In-depth user interviews uncovered 4 recurring themes.
| Theme | Insight |
|---|---|
| Broken workflows | Reviewing and sharing footage is time-consuming and manual |
| Systemic distrust | Users feel reports to police go nowhere |
| Technology friction | Dash cam reliability and setup is a barrier |
| Untapped opportunity | Low awareness of cycling apps, but high openness to a better one |
PERSONAS & USER STORIES
Two users. One product. Very different needs.
Zachary Allen
I want to be able to see incidents in real time
Goals
- Feel safer when cycling
- More cyclist-friendly infrastructure
- Feel part of a wider cycling community
Pain points
- Doesn't know where incident areas are
- Careless drivers
- Dissatisfaction with lack of police enforcement
Franklin Owusu-Antwi
If the data was in one place, it would be easier to understand
Goals
- Understand cycling issues better
- Know which cycle lanes need improving
- Secure more funding for infrastructure
Pain points
- Navigating complaints from motorists and cyclists
- Lack of useful, actionable data
- Dissatisfaction from his community
journey map
From incident to advocacy.
Mapping the cyclist experience revealed key friction points and opportunities across the journey.
Cycling |
Incident |
Using REBO |
Using Onsee |
Advocacy |
|
|---|---|---|---|---|---|
| Actions | Leaves home to commute to work. | Encounters a close call or incident. | Presses bookmark button on REBO immediately after the incident. | Reviews captured bookmark in the app and shares to feed with incident details. | Returns to Onsee regularly and recommends it to other cyclists. |
| Thoughts | "I hope today's commute is uneventful." | "I need to report this but I don't know how." | "I didn't have to stop or edit anything." | "Sharing this might actually help someone avoid that spot." | "I'd recommend this to anyone who cycles in the city." |
| Emotions |
hopeful
frustrated
impressed
content
satisfied
|
||||
| Opportunities |
Surface incident hotspots on the route preview before the journey starts |
Trigger an in-app notification when a new bookmark is ready to review |
Streamline the share flow to three steps maximum Show engagement notifications so users see the impact of their uploads |
Introduce a refer-a-friend feature to grow the community dataset Prompt users to leave a review after consistent use |
|
HOW MIGHT WE?
How might we make incident footage more accessible and actionable, to help cyclists navigate safely, build community trust and inform urban planning?
Initial Design
Paper wireframes to mid-fidelity to testing to high-fidelity.

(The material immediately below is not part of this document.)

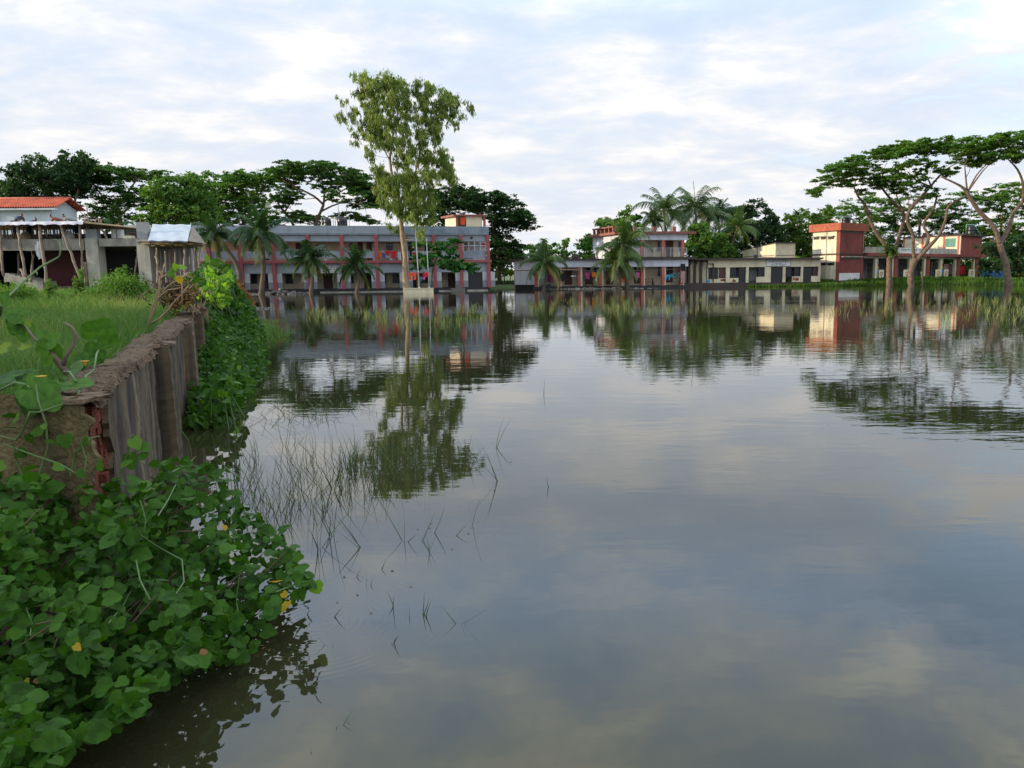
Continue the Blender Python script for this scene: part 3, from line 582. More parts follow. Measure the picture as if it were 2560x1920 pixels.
# curved ribs at the left end
for x in (1719, 1734, 1749):
    m = MB(); ux = FD.U(x, 700, -0.2); zt = FD.Z(x, 647, -0.2); pr = [(0, zd0), (0.02, zt-1.0), (0.10, zt-0.55), (0.30, zt-0.22), (0.62, zt), (0.9, zt), (0.9, zt-0.2), (0.66, zt-0.22), (0.45, zt-0.45), (0.32, zt-0.8), (0.28, zt-1.1), (0.28, zd0)]
    f0 = [FD.P(ux+a_, 0.1, z_) for a_, z_ in pr]; b0 = [FD.P(ux+a_, -1.0, z_) for a_, z_ in pr]; k = len(pr)
    m.add(f0+b0, [tuple(range(k-1, -1, -1)), tuple(range(k, 2*k))]+[(i, (i+1) % k, k+(i+1) % k, k+i) for i in range(k)])
    m.build('rib', M['mossy'], Db)
m = MB()
for x in (1723.5, 1738.5, 1753.5): u = FD.U(x, 680, -0.8); FD.box(m, u-0.05, u+0.62, zd0, zr0-0.25, -1.19, -0.5)
m.build('rib_wall', M['creamD'], Db)
m = MB(); FD.pbox(m, 1766, 660, 1768, 706, 0.1, 0.22); FD.pbox(m, 1782, 660, 1784.5, 706, 0.1, 0.22); FD.pbox(m, 1766, 658.5, 1784.5, 660, 0.1, 0.22); fm = m.build('door_frame', M['mossy'], None, FD.P(FD.U(1775), 0.15, zd0)); tag(fm, 'free standing mouldy door frame before the cream school', 'door frame')
# roof room
dr = pp(1937, 101.5); Fr1 = Fr(pp(1856, 109.0), dr); Fr2 = Fr(dr, pp(1986, 102.0)); zf = FD.Z(1900, 645)-0.2
za, zb = at(1937, 608, 101.5).z, at(1857, 626, 109).z
P1 = Vector(pp(1856, 109.0)); P2 = Vector(dr); P3 = Vector(pp(1986, 102.0)); P4 = P3+(P1-P2)
def quadroof(mb, ps, zs0, zs1):
    b = [(p[0], p[1], z) for p, z in zip(ps, zs0)]+[(p[0], p[1], z) for p, z in zip(ps, zs1)]
    mb.hexa(b)
m = MB(); quadroof(m, [P2, P3, P4, P1], [zf]*4, [za, za, zb, zb]); rr2 = m.build('roof_room', M['creamD'], Db)
cc = (P1+P2+P3+P4)/4; ex = [cc+(q_-cc)*1.07 for q_ in (P2, P3, P4, P1)]
m = MB(); quadroof(m, ex, [za, za, zb, zb], [za+0.1, za+0.1, zb+0.1, zb+0.1]); m.build('roof', M['mossy'], rr2)
m = MB(); Fr1.box(m, Fr1.L*0.45, Fr1.L*0.47, zf, zb+0.6, 0, 0.03); Fr2.box(m, Fr2.L*0.05, Fr2.L*0.95, zf+0.55, zf+0.62, 0, 0.03); Fr1.box(m, 0.4, Fr1.L*0.98, zf+0.55, zf+0.62, 0, 0.03); m.build('moulding', M['mossy'], rr2)
m = MB(); FD.pbox(m, 1887, 637, 1894, 645, -0.2, 0.2); m.build('stub', M['mossy'], Db)
# landing kerb at the waterline
ka, kb = on(1672, 717.5), on(1830, 716.8); Fk = Fr(ka.xy, kb.xy)
m = MB(); Fk.box(m, 0, Fk.L, -0.4, 0.22, -2.6, 0); Fk.box(m, 0, Fk.L*0.95, 0.22, 0.45, -2.6, -0.9); tag(m.build('stone_landing', M['mossy'], None, Fk.P(Fk.L/2, -1, 0)), 'dark two step stone landing before the cream school ribs', 'landing')
garment('hanging_cloth', 'light blue cloth dropped at the foot of the free standing door frame', 'cloth', FD, 1766, 699, 1775, 706, 0.4, C['sky'], None, 'clothes along the lilac building', 77)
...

Starting on paper kept the focus on structure and flow before committing to screens. It also made it easier to have honest conversations with stakeholders early, before any visual decisions had been made.
Usability testing
8 users. Interactive mid-fi prototype. Here's what changed.

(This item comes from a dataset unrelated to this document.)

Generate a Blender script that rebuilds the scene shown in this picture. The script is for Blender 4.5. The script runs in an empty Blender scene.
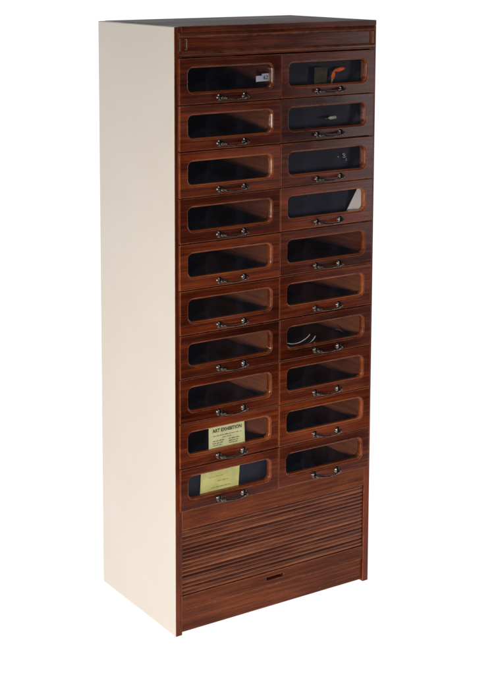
import bpy, bmesh, math, random
from mathutils import Vector, Matrix, Euler
random.seed(7)
S = bpy.context.scene
COL = S.collection
PI = math.pi

# ------------------------------------------------------------------ materials
def new_mat(name):
    m = bpy.data.materials.new(name); m.use_nodes = True
    nt = m.node_tree; nt.nodes.clear()
    out = nt.nodes.new('ShaderNodeOutputMaterial')
    return m, nt, out

def N(nt, kind, **kw):
    n = nt.nodes.new(kind)
    for k, v in kw.items():
        if k in n.inputs.keys(): n.inputs[k].default_value = v
        else: setattr(n, k, v)
    return n

def ramp(nt, stops):
    r = nt.nodes.new('ShaderNodeValToRGB')
    e = r.color_ramp.elements
    while len(e) < len(stops): e.new(0.5)
    for el, (p, c) in zip(e, stops):
        el.position = p; el.color = (*c, 1) if len(c) == 3 else c
    return r

def wood(name, dark, mid, light, axis='x', rough=0.34, scale=1.0, slats=None, bump=0.25, coat=0.06, edge=1.0, spec=0.28, wearamt=0.35, vary=0.10, wthr=0.69):
    m, nt, out = new_mat(name)
    L = nt.links
    tc = N(nt, 'ShaderNodeTexCoord'); oi = N(nt, 'ShaderNodeObjectInfo')
    off = N(nt, 'ShaderNodeVectorMath', operation='SCALE'); off.inputs[0].default_value = (13.1, 7.7, 23.3)
    L.new(oi.outputs['Random'], off.inputs['Scale'])
    add = N(nt, 'ShaderNodeVectorMath', operation='ADD')
    L.new(tc.outputs['Object'], add.inputs[0]); L.new(off.outputs[0], add.inputs[1])
    src = add.outputs[0]
    slat_rand = None
    if slats:
        z0, pitch = slats
        sp = N(nt, 'ShaderNodeSeparateXYZ'); L.new(tc.outputs['Object'], sp.inputs[0])
        a = N(nt, 'ShaderNodeMath', operation='SUBTRACT'); L.new(sp.outputs['Z'], a.inputs[0]); a.inputs[1].default_value = z0
        b = N(nt, 'ShaderNodeMath', operation='DIVIDE'); L.new(a.outputs[0], b.inputs[0]); b.inputs[1].default_value = pitch
        c = N(nt, 'ShaderNodeMath', operation='FLOOR'); L.new(b.outputs[0], c.inputs[0])
        wn = N(nt, 'ShaderNodeTexWhiteNoise', noise_dimensions='1D'); L.new(c.outputs[0], wn.inputs['W'])
        slat_rand = wn.outputs['Value']
        sc2 = N(nt, 'ShaderNodeVectorMath', operation='SCALE'); L.new(wn.outputs['Color'], sc2.inputs[0]); sc2.inputs['Scale'].default_value = 9.0
        ad2 = N(nt, 'ShaderNodeVectorMath', operation='ADD'); L.new(add.outputs[0], ad2.inputs[0]); L.new(sc2.outputs[0], ad2.inputs[1])
        src = ad2.outputs[0]
    def mapped(along, across):
        mp = N(nt, 'ShaderNodeMapping')
        s = {'x': (along, across, across), 'z': (across, across, along), 'y': (across, along, across)}[axis]
        mp.inputs['Scale'].default_value = tuple(v*scale for v in s)
        L.new(src, mp.inputs['Vector']); return mp.outputs[0]
    # broad figure, warped
    n1 = N(nt, 'ShaderNodeTexNoise', Scale=1.0, Detail=5.0, Roughness=0.6, Distortion=0.7); L.new(mapped(2.2, 60), n1.inputs['Vector'])
    n2 = N(nt, 'ShaderNodeTexNoise', Scale=1.0, Detail=4.0, Roughness=0.65); L.new(mapped(8, 330), n2.inputs['Vector'])
    n3 = N(nt, 'ShaderNodeTexNoise', Scale=1.0, Detail=3.0, Roughness=0.5); L.new(mapped(3.5, 6), n3.inputs['Vector'])
    n4 = N(nt, 'ShaderNodeTexNoise', Scale=1.0, Detail=2.0, Roughness=0.5); L.new(mapped(40, 900), n4.inputs['Vector'])
    mixf = N(nt, 'ShaderNodeMath', operation='MULTIPLY_ADD'); L.new(n1.outputs['Fac'], mixf.inputs[0]); mixf.inputs[1].default_value = 0.50
    t2 = N(nt, 'ShaderNodeMath', operation='MULTIPLY'); L.new(n2.outputs['Fac'], t2.inputs[0]); t2.inputs[1].default_value = 0.40
    L.new(t2.outputs[0], mixf.inputs[2])
    t3 = N(nt, 'ShaderNodeMath', operation='MULTIPLY_ADD'); L.new(n3.outputs['Fac'], t3.inputs[0]); t3.inputs[1].default_value = 0.32; L.new(mixf.outputs[0], t3.inputs[2])
    fac = t3.outputs[0]
    if slat_rand:
        t4 = N(nt, 'ShaderNodeMath', operation='MULTIPLY_ADD'); L.new(slat_rand, t4.inputs[0]); t4.inputs[1].default_value = 0.09; L.new(fac, t4.inputs[2])
        t5 = N(nt, 'ShaderNodeMath', operation='SUBTRACT'); L.new(t4.outputs[0], t5.inputs[0]); t5.inputs[1].default_value = 0.03; fac = t5.outputs[0]
    # slight tone shift from board to board
    t6 = N(nt, 'ShaderNodeMath', operation='MULTIPLY_ADD'); L.new(oi.outputs['Random'], t6.inputs[0]); t6.inputs[1].default_value = vary; L.new(fac, t6.inputs[2])
    t7 = N(nt, 'ShaderNodeMath', operation='SUBTRACT'); L.new(t6.outputs[0], t7.inputs[0]); t7.inputs[1].default_value = vary*0.5-0.02
    r = ramp(nt, [(0.43, dark), (0.61, mid), (0.84, light)]); L.new(t7.outputs[0], r.inputs[0])
    # dark open pores
    pr = ramp(nt, [(0.30, (0.35, 0.35, 0.35)), (0.42, (1, 1, 1))]); L.new(n4.outputs['Fac'], pr.inputs[0])
    mul = N(nt, 'ShaderNodeMixRGB', blend_type='MULTIPLY'); mul.inputs[0].default_value = 0.8
    L.new(r.outputs[0], mul.inputs[1]); L.new(pr.outputs[0], mul.inputs[2])
    # rubbed, greyish wear scratches
    sn = N(nt, 'ShaderNodeTexNoise', Scale=1.0, Detail=6.0, Roughness=0.75, Distortion=1.2); L.new(mapped(30, 60), sn.inputs['Vector'])
    sr = ramp(nt, [(wthr, (0, 0, 0)), (wthr+0.06, (1, 1, 1))]); L.new(sn.outputs['Fac'], sr.inputs[0])
    sm = N(nt, 'ShaderNodeMath', operation='MULTIPLY'); L.new(sr.outputs[0], sm.inputs[0]); sm.inputs[1].default_value = wearamt
    wear = N(nt, 'ShaderNodeMixRGB'); L.new(sm.outputs[0], wear.inputs[0]); L.new(mul.outputs[0], wear.inputs[1]); wear.inputs[2].default_value = (0.30, 0.17, 0.11, 1)
    p = N(nt, 'ShaderNodeBsdfPrincipled')
    if edge:
        bv = N(nt, 'ShaderNodeBevel'); bv.samples = 4; bv.inputs['Radius'].default_value = 0.0024
        ge = N(nt, 'ShaderNodeNewGeometry')
        dt = N(nt, 'ShaderNodeVectorMath', operation='DOT_PRODUCT'); L.new(bv.outputs[0], dt.inputs[0]); L.new(ge.outputs['True Normal'], dt.inputs[1])
        en = N(nt, 'ShaderNodeTexNoise', Scale=45, Detail=4.0, Roughness=0.6); L.new(add.outputs[0], en.inputs['Vector'])
        em = N(nt, 'ShaderNodeMapRange'); L.new(en.outputs['Fac'], em.inputs[0]); em.inputs[1].default_value = 0.35; em.inputs[2].default_value = 0.62; em.inputs[3].default_value = 0.25; em.inputs[4].default_value = 1.0
        ed = N(nt, 'ShaderNodeMapRange'); L.new(dt.outputs['Value'], ed.inputs[0]); ed.inputs[1].default_value = 0.995; ed.inputs[2].default_value = 0.90; ed.inputs[3].default_value = 0.0; ed.inputs[4].default_value = edge
        eo = N(nt, 'ShaderNodeMath', operation='MULTIPLY'); L.new(em.outputs[0], eo.inputs[0]); L.new(ed.outputs[0], eo.inputs[1])
        ew = N(nt, 'ShaderNodeMixRGB'); L.new(eo.outputs[0], ew.inputs[0]); L.new(wear.outputs[0], ew.inputs[1]); ew.inputs[2].default_value = (0.46, 0.19, 0.10, 1)
        wear = ew
    L.new(wear.outputs[0], p.inputs['Base Color'])
    rr = N(nt, 'ShaderNodeMapRange'); L.new(n3.outputs['Fac'], rr.inputs[0]); rr.inputs[1].default_value = 0.3; rr.inputs[2].default_value = 0.7
    rr.inputs[3].default_value = rough-0.07; rr.inputs[4].default_value = rough+0.12
    L.new(rr.outputs[0], p.inputs['Roughness']); p.inputs['Specular IOR Level'].default_value = spec
    p.inputs['Coat Weight'].default_value = coat; p.inputs['Coat Roughness'].default_value = 0.2
    bm = N(nt, 'ShaderNodeBump', Strength=bump, Distance=0.0006)
    hb = N(nt, 'ShaderNodeMath', operation='ADD'); L.new(n2.outputs['Fac'], hb.inputs[0]); L.new(n1.outputs['Fac'], hb.inputs[1])
    L.new(hb.outputs[0], bm.inputs['Height']); L.new(bm.outputs[0], p.inputs['Normal'])
    L.new(p.outputs[0], out.inputs[0])
    return m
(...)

Testing confirmed the core flows were intuitive. Users navigated independently and completed tasks without prompting. But three gaps emerged that shaped the final design.

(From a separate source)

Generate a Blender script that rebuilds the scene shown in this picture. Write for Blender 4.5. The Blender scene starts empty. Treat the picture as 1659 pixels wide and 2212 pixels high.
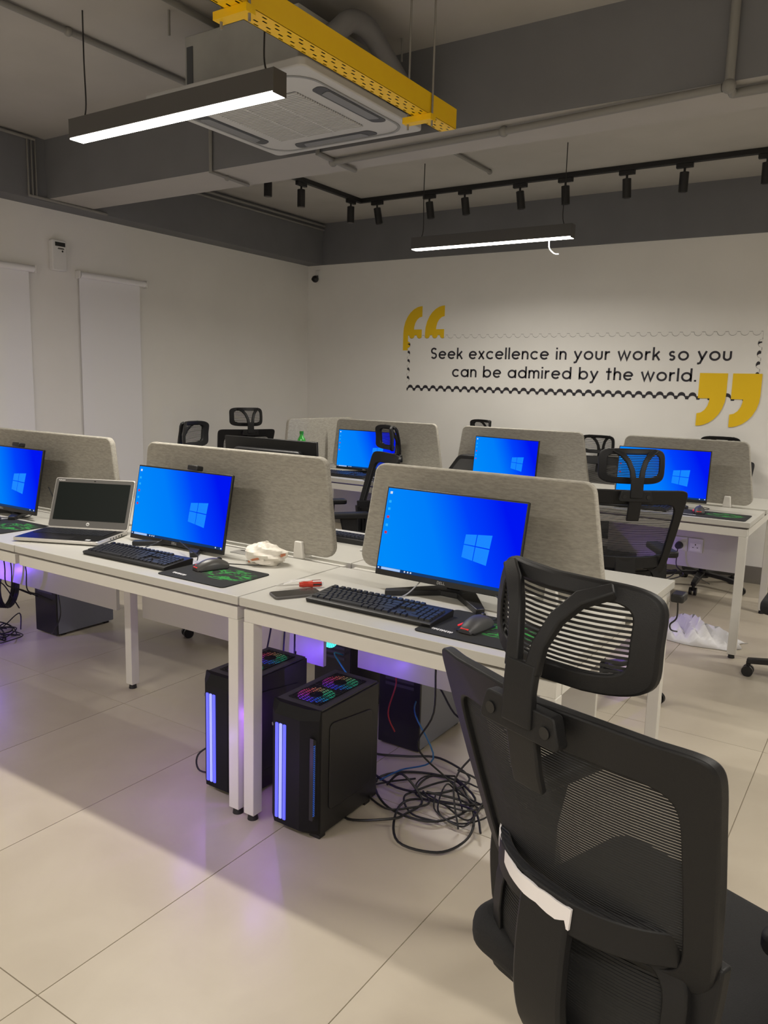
import bpy, math, random
from mathutils import Vector, Matrix
R = math.radians
random.seed(7)
scene = bpy.context.scene
col = scene.collection

# ------------------------------------------------------------------ camera
cam_d = bpy.data.cameras.new('camera'); cam = bpy.data.objects.new('camera', cam_d); col.objects.link(cam)
F_PX, PITCH, YAW, ROLL, CAM_H = 1698.33, 0.160807, 0.577486, 0.027603, 1.415
fw = Vector((-math.sin(YAW)*math.cos(PITCH), math.cos(YAW)*math.cos(PITCH), -math.sin(PITCH)))
rt = Vector((math.cos(YAW), math.sin(YAW), 0)); up = rt.cross(fw)
r2 = rt*math.cos(ROLL) + up*math.sin(ROLL); u2 = up*math.cos(ROLL) - rt*math.sin(ROLL)
m = Matrix((r2, u2, -fw)).transposed().to_4x4(); m.translation = (0, 0, CAM_H)
cam.matrix_world = m
cam_d.sensor_fit = 'HORIZONTAL'; cam_d.sensor_width = 36.0; cam_d.lens = 36.0*F_PX/1659.0
cam_d.clip_start = 0.02; cam_d.clip_end = 60
scene.camera = cam
# ------------------------------------------------------------------ world and exposure (light from the room's lamps and LEDs plus added unseen ones)
w = bpy.data.worlds.new('night'); scene.world = w; w.use_nodes = True
w.node_tree.nodes['Background'].inputs[0].default_value = (0.02, 0.022, 0.03, 1)
w.node_tree.nodes['Background'].inputs[1].default_value = 0.3
vs = scene.view_settings
vs.view_transform = 'Standard'; vs.look = 'None'; vs.exposure = 0.0; vs.gamma = 1.0; vs.use_curve_mapping = False
LAMP_W = 30.0          # power of each linear ceiling lamp, in watts of light
LAMP_COL = (1.0, 0.94, 0.84)
try:
    scene.cycles.use_denoising = True
    scene.cycles.max_bounces = 10; scene.cycles.diffuse_bounces = 6
    scene.cycles.sample_clamp_indirect = 6.0
except Exception: pass

# ------------------------------------------------------------------ materials
MATS = {}
def mat(name, color, rough=0.5, metal=0.0, emit=None, estr=0.0, spec=0.5, noise=0.0, nscale=20, bump=0.0, bscale=200, alpha=1.0, trans=0.0, stretch=None):
    if name in MATS: return MATS[name]
    M = bpy.data.materials.new(name); M.use_nodes = True; nt = M.node_tree; b = nt.nodes['Principled BSDF']
    b.inputs['Base Color'].default_value = (*color, 1); b.inputs['Roughness'].default_value = rough
    b.inputs['Metallic'].default_value = metal; b.inputs['Specular IOR Level'].default_value = spec
    if trans: b.inputs['Transmission Weight'].default_value = trans
    if alpha < 1: b.inputs['Alpha'].default_value = alpha
    if emit: b.inputs['Emission Color'].default_value = (*emit, 1); b.inputs['Emission Strength'].default_value = estr
    tc = None
    if noise or bump:
        tc = nt.nodes.new('ShaderNodeTexCoord'); mp = nt.nodes.new('ShaderNodeMapping')
        nt.links.new(tc.outputs['Object'], mp.inputs['Vector'])
        if stretch: mp.inputs['Scale'].default_value = stretch
    if noise:
        n = nt.nodes.new('ShaderNodeTexNoise'); n.inputs['Scale'].default_value = nscale; n.inputs['Detail'].default_value = 5
        nt.links.new(mp.outputs[0], n.inputs['Vector'])
        r = nt.nodes.new('ShaderNodeValToRGB')
        r.color_ramp.elements[0].position = 0.3; r.color_ramp.elements[1].position = 0.7
        r.color_ramp.elements[0].color = (*[c*(1-noise) for c in color], 1); r.color_ramp.elements[1].color = (*[min(1, c*(1+noise)) for c in color], 1)
        nt.links.new(n.outputs['Fac'], r.inputs['Fac']); nt.links.new(r.outputs['Color'], b.inputs['Base Color'])
    if bump:
        n2 = nt.nodes.new('ShaderNodeTexNoise'); n2.inputs['Scale'].default_value = bscale; n2.inputs['Detail'].default_value = 3
        nt.links.new(mp.outputs[0], n2.inputs['Vector'])
        bp = nt.nodes.new('ShaderNodeBump'); bp.inputs['Strength'].default_value = bump; bp.inputs['Distance'].default_value = 0.004
        nt.links.new(n2.outputs['Fac'], bp.inputs['Height']); nt.links.new(bp.outputs[0], b.inputs['Normal'])
    MATS[name] = M; return M

WALL = mat('wall_paint', (0.82, 0.81, 0.785), 0.75, noise=0.02, nscale=3, bump=0.06, bscale=120)
DARK = mat('charcoal_paint', (0.165, 0.168, 0.182), 0.7, noise=0.05, nscale=4, bump=0.08, bscale=90)
SLAB = mat('ceiling_paint', (0.42, 0.405, 0.385), 0.8, noise=0.05, nscale=2.5, bump=0.08, bscale=60)
PIPE = mat('grey_painted_pipe', (0.23, 0.225, 0.215), 0.55)
GROUT = mat('grout', (0.30, 0.26, 0.20), 0.9)
BASE = mat('skirting_tile', (0.20, 0.185, 0.165), 0.4, noise=0.08, nscale=6)
WHITE = mat('white_laminate', (0.54, 0.53, 0.49), 0.38, bump=0.02, bscale=300)
STEEL = mat('white_coated_steel', (0.66, 0.645, 0.60), 0.42)
FABRIC = mat('grey_beige_felt', (0.38, 0.36, 0.315), 0.95, noise=0.16, nscale=110, bump=0.5, bscale=220, stretch=(0.45, 1.0, 1.8))
CLAMP = mat('white_plastic', (0.75, 0.73, 0.69), 0.45)
BLIND = mat('blind_cloth', (0.86, 0.86, 0.885), 0.85, bump=0.05, bscale=500)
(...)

| Feedback | Design Decision |
|---|---|
| No way to filter the home feed | Added filters by distance, incident type, and engagement |
| Users missed new bookmarks | Introduced in-app notifications prompting users to review bookmarks |
| No visibility on post engagement | Added a notifications page showing interactions with user uploads |
Final Designs
Onsee’s design system includes established brand colours and typography.
Primary colours
Urban Black
#1E2424
Urban Grey
#707A82
Accent Cyan
#00DCE6
Urban Light Grey
#F4F4F4
Secondary colours
Night Mode Navy
#00182E
Close Call Orange
#FF8464
Hazardous Yellow
#FFD058
Dangerous Red
#FA666A
Safety Green
#00C6BC
Typography — Relative
H1
Heading 1
H2
Heading 2
H3
Heading 3
H4
Heading 4
Body
The quick brown fox jumps over the lazy dog.
The finished product.
Reviewing a bookmark and sharing it to the feed
Finding a cycling route with fewer obstructions
Switching to night mode for low-light environments
Stakeholder testimonial
You did brilliantly and met the objectives of the brief very well. It was a pleasure working with you!
Crispian Poon
Co-Founder & Director, Onsee
Reflections
What I learned, and what I'd do differently.
Indirect competitors taught me more than direct ones. Waze doesn't target cyclists, but it solves the same core loop: community-reported incidents shaping navigation. Studying it gave me a different lens for thinking about Onsee's feed design, and reminded me that useful inspiration often comes from outside your immediate space.
Testing mid-fi prototypes early was worth it. Three features in the final product came directly from usability feedback. Getting that critique before high-fidelity work meant changes were faster and more time efficient, and the designs were genuinely better for it.
I would go further with testing. The biggest limitation of this project was stopping after one round. If I returned to it, I'd run a second round after high-fidelity and track whether the design changes actually improved task completion, not just how users felt about them.
I'd explore the hardware/software relationship more. A lot of the design assumed the REBO and app handoff would work seamlessly, but in reality the connection between a physical device and a mobile app involves friction points I didn't fully design around. That deserved more attention.